Write out the listing exactly as it is given.

·····

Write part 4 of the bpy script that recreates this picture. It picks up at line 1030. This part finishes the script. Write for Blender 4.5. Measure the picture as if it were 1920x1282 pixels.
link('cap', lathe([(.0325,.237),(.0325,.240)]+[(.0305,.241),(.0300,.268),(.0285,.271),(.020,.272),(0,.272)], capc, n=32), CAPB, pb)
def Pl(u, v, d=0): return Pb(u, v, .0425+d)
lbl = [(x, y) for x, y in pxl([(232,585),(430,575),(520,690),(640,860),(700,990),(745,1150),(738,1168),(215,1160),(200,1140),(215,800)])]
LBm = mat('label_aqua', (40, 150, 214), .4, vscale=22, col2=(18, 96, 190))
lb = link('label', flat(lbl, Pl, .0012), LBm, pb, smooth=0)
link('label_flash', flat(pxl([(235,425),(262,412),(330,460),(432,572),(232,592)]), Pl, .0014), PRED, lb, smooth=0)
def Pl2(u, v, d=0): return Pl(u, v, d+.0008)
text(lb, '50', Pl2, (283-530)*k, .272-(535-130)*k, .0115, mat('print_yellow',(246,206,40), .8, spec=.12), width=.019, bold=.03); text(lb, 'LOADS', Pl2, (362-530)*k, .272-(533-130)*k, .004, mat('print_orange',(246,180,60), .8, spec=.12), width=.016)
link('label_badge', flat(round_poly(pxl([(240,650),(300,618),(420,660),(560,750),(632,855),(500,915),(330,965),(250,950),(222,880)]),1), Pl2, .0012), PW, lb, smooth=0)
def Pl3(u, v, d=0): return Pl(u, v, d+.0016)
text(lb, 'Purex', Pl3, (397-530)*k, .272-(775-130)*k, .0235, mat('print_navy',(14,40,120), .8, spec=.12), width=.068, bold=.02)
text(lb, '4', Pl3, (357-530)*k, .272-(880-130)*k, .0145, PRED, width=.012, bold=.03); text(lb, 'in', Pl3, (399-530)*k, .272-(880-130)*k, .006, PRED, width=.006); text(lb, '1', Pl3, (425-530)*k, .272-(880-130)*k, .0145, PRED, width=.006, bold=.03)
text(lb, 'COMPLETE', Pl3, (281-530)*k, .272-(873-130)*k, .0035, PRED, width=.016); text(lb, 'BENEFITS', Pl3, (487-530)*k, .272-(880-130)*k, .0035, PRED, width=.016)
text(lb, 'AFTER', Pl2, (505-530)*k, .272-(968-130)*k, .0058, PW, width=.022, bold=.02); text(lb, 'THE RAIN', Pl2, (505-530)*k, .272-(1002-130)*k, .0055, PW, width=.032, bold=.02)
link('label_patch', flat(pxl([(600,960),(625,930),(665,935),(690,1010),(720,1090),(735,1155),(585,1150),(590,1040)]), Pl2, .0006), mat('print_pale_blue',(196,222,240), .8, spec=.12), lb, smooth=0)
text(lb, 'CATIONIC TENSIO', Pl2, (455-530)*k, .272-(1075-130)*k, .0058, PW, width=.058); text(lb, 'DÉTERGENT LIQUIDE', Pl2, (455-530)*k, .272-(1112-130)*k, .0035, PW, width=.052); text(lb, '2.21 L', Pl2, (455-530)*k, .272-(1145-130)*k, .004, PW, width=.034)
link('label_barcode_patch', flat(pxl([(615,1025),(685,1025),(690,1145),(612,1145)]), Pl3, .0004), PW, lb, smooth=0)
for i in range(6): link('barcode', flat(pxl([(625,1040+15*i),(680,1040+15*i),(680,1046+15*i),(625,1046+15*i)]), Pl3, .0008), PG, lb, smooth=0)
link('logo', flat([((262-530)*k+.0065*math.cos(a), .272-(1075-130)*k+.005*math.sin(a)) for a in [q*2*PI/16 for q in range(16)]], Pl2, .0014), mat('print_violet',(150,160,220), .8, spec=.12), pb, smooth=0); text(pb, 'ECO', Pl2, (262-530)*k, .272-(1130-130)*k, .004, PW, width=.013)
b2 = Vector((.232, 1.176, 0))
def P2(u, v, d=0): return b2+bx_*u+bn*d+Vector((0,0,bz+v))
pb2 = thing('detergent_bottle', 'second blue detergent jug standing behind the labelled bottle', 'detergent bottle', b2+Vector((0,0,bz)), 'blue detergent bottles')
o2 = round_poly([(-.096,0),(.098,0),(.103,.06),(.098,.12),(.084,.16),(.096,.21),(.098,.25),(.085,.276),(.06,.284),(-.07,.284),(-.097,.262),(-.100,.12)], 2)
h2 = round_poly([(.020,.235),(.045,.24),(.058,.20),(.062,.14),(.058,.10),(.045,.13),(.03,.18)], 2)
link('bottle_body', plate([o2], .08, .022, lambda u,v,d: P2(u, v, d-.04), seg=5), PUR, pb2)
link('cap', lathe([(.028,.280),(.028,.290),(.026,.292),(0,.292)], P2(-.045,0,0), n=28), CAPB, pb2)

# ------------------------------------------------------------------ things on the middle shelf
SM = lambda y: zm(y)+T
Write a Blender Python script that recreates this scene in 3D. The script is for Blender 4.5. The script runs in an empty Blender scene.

·····

> _Full solution_:
Write part 4 of the bpy script that recreates this picture. It picks up at line 1030. This part finishes the script. Write for Blender 4.5. Measure the picture as if it were 1920x1282 pixels.
link('cap', lathe([(.0325,.237),(.0325,.240)]+[(.0305,.241),(.0300,.268),(.0285,.271),(.020,.272),(0,.272)], capc, n=32), CAPB, pb)
def Pl(u, v, d=0): return Pb(u, v, .0425+d)
lbl = [(x, y) for x, y in pxl([(232,585),(430,575),(520,690),(640,860),(700,990),(745,1150),(738,1168),(215,1160),(200,1140),(215,800)])]
LBm = mat('label_aqua', (40, 150, 214), .4, vscale=22, col2=(18, 96, 190))
lb = link('label', flat(lbl, Pl, .0012), LBm, pb, smooth=0)
link('label_flash', flat(pxl([(235,425),(262,412),(330,460),(432,572),(232,592)]), Pl, .0014), PRED, lb, smooth=0)
def Pl2(u, v, d=0): return Pl(u, v, d+.0008)
text(lb, '50', Pl2, (283-530)*k, .272-(535-130)*k, .0115, mat('print_yellow',(246,206,40), .8, spec=.12), width=.019, bold=.03); text(lb, 'LOADS', Pl2, (362-530)*k, .272-(533-130)*k, .004, mat('print_orange',(246,180,60), .8, spec=.12), width=.016)
link('label_badge', flat(round_poly(pxl([(240,650),(300,618),(420,660),(560,750),(632,855),(500,915),(330,965),(250,950),(222,880)]),1), Pl2, .0012), PW, lb, smooth=0)
def Pl3(u, v, d=0): return Pl(u, v, d+.0016)
text(lb, 'Purex', Pl3, (397-530)*k, .272-(775-130)*k, .0235, mat('print_navy',(14,40,120), .8, spec=.12), width=.068, bold=.02)
text(lb, '4', Pl3, (357-530)*k, .272-(880-130)*k, .0145, PRED, width=.012, bold=.03); text(lb, 'in', Pl3, (399-530)*k, .272-(880-130)*k, .006, PRED, width=.006); text(lb, '1', Pl3, (425-530)*k, .272-(880-130)*k, .0145, PRED, width=.006, bold=.03)
text(lb, 'COMPLETE', Pl3, (281-530)*k, .272-(873-130)*k, .0035, PRED, width=.016); text(lb, 'BENEFITS', Pl3, (487-530)*k, .272-(880-130)*k, .0035, PRED, width=.016)
text(lb, 'AFTER', Pl2, (505-530)*k, .272-(968-130)*k, .0058, PW, width=.022, bold=.02); text(lb, 'THE RAIN', Pl2, (505-530)*k, .272-(1002-130)*k, .0055, PW, width=.032, bold=.02)
link('label_patch', flat(pxl([(600,960),(625,930),(665,935),(690,1010),(720,1090),(735,1155),(585,1150),(590,1040)]), Pl2, .0006), mat('print_pale_blue',(196,222,240), .8, spec=.12), lb, smooth=0)
text(lb, 'CATIONIC TENSIO', Pl2, (455-530)*k, .272-(1075-130)*k, .0058, PW, width=.058); text(lb, 'DÉTERGENT LIQUIDE', Pl2, (455-530)*k, .272-(1112-130)*k, .0035, PW, width=.052); text(lb, '2.21 L', Pl2, (455-530)*k, .272-(1145-130)*k, .004, PW, width=.034)
link('label_barcode_patch', flat(pxl([(615,1025),(685,1025),(690,1145),(612,1145)]), Pl3, .0004), PW, lb, smooth=0)
for i in range(6): link('barcode', flat(pxl([(625,1040+15*i),(680,1040+15*i),(680,1046+15*i),(625,1046+15*i)]), Pl3, .0008), PG, lb, smooth=0)
link('logo', flat([((262-530)*k+.0065*math.cos(a), .272-(1075-130)*k+.005*math.sin(a)) for a in [q*2*PI/16 for q in range(16)]], Pl2, .0014), mat('print_violet',(150,160,220), .8, spec=.12), pb, smooth=0); text(pb, 'ECO', Pl2, (262-530)*k, .272-(1130-130)*k, .004, PW, width=.013)
b2 = Vector((.232, 1.176, 0))
def P2(u, v, d=0): return b2+bx_*u+bn*d+Vector((0,0,bz+v))
pb2 = thing('detergent_bottle', 'second blue detergent jug standing behind the labelled bottle', 'detergent bottle', b2+Vector((0,0,bz)), 'blue detergent bottles')
o2 = round_poly([(-.096,0),(.098,0),(.103,.06),(.098,.12),(.084,.16),(.096,.21),(.098,.25),(.085,.276),(.06,.284),(-.07,.284),(-.097,.262),(-.100,.12)], 2)
h2 = round_poly([(.020,.235),(.045,.24),(.058,.20),(.062,.14),(.058,.10),(.045,.13),(.03,.18)], 2)
link('bottle_body', plate([o2], .08, .022, lambda u,v,d: P2(u, v, d-.04), seg=5), PUR, pb2)
link('cap', lathe([(.028,.280),(.028,.290),(.026,.292),(0,.292)], P2(-.045,0,0), n=28), CAPB, pb2)

# ------------------------------------------------------------------ things on the middle shelf
SM = lambda y: zm(y)+T
Write a Blender Python script that recreates this scene in 3D. The script is for Blender 4.5. The script runs in an empty Blender scene.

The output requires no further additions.